Sir John has ordered Mr Taghdi to attend on Thursday but, through his lawyers, he has so far refused, even though he has the legal right to refuse to answer any questions that could incriminate himself.

On Friday the matter went before Mr Justice Jacobs, sitting at the High Court in Manchester, with an application for a court order compelling Mr Taghdi to attend next Thursday and if he does not, to be arrested for breaking the order and brought to the inquiry hearing.

Richard Wright QC, representing Mr Taghdi, opposed the application, telling the hearing his client was a vulnerable witness, suffering a “mild to moderate depressive illness”.

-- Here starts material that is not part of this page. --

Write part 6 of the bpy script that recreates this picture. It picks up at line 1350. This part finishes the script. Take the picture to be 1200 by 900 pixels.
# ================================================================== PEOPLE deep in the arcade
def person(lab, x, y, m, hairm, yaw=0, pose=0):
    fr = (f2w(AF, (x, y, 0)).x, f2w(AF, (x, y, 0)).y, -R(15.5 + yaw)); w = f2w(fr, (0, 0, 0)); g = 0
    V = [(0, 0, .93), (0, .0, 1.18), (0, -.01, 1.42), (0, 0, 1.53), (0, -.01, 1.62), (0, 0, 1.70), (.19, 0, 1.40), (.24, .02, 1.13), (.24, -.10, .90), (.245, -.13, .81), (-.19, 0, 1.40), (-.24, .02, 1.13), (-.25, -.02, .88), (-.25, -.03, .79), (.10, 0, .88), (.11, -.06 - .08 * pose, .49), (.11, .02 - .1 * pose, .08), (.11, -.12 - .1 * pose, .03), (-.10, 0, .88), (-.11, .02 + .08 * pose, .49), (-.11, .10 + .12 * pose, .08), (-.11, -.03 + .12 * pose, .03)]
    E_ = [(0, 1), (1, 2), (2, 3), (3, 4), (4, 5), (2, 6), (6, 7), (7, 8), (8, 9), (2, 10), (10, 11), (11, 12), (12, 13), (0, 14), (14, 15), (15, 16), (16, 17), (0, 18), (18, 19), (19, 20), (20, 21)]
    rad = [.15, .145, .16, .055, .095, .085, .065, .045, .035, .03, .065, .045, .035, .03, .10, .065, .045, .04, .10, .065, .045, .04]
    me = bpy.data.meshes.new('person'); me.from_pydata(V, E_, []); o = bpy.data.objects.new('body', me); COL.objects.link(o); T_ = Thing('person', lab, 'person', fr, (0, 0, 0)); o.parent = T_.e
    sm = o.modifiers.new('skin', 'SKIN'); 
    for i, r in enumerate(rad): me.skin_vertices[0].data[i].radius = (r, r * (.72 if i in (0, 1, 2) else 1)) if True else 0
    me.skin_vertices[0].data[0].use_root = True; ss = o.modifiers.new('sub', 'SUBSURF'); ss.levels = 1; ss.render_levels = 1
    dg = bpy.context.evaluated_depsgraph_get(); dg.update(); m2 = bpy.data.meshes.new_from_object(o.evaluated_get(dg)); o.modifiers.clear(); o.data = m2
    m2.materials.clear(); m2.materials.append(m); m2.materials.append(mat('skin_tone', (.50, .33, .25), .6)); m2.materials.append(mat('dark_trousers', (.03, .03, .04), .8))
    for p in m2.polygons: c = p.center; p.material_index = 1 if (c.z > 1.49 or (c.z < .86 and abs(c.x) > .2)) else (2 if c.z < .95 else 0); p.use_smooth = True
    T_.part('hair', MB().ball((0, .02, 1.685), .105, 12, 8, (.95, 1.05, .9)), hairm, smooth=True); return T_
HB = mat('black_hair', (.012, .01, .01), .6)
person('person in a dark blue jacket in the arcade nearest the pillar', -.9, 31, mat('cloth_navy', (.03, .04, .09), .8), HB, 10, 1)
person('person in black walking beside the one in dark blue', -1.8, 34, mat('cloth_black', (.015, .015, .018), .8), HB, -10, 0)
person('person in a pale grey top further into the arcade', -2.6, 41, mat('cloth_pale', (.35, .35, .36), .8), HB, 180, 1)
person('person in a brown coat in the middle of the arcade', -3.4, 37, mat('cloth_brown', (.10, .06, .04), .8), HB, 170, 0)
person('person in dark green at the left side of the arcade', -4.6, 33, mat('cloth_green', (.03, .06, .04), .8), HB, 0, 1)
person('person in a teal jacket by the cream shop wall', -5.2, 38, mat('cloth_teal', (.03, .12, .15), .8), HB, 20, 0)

And he said Mr Taghdi had fears over his own and his family’s security if he appears as a witness and that having been questioned by police after the bombing and given a witness statement for the trial of Hashem Abedi, Salman’s co-conspirator younger brother, his evidence would have nothing to add.

However, Paul Greaney QC, counsel to the inquiry, said the criminal case was concerned with prosecuting Hashem Abedi, but the inquiry’s scope was wider and Mr Taghdi would be a key witness for Sir John Saunders.

Mr Greaney said: “He has evidence of critical importance to give to the inquiry. He was a childhood friend of Salman Abedi and he is therefore singularly well placed to describe Abedi’s journey towards radicalisation.”

He told the court the inquiry was also “very interested” in what was discussed when Mr Taghdi and Salman Abedi visited Abdallah in prison.

And he said he was a witness of “considerable significance” adding that Mr Taghdi was seen to visit the area where the Nissan Micra car was kept in the five weeks Salman Abedi was in Libya before returning to collect the bomb components from the car and carry out the attack.

Mr Greaney said Mr Taghdi had been given “every chance” to co-operate with the inquiry but failed to do so.

Mr Taghdi, from Manchester, was arrested and questioned after the bombing but never charged with any offence and denies involvement or knowledge of the bomb plot by Salman and his brother Hashem Abedi.

Mr Justice Jacobs granted the application for the order, backed by an arrest warrant should he not attend.

He added: “It is beyond sensible argument that the respondent (Mr Taghdi) has relevant evidence he can give to the inquiry.

“It is justified in the circumstances of the present case so we will make the order which has been requested.”

Ismail Abedi, the bomb plotters’ older brother, and Abdalraouf Abdallah, are both due to give evidence next week, having initially declined to do so. Lawyers for Abdallah told the inquiry on Thursday he will not answer any questions if he is forced to attend.

It is not yet known if any of them will attend the inquiry, which reconvenes on Monday.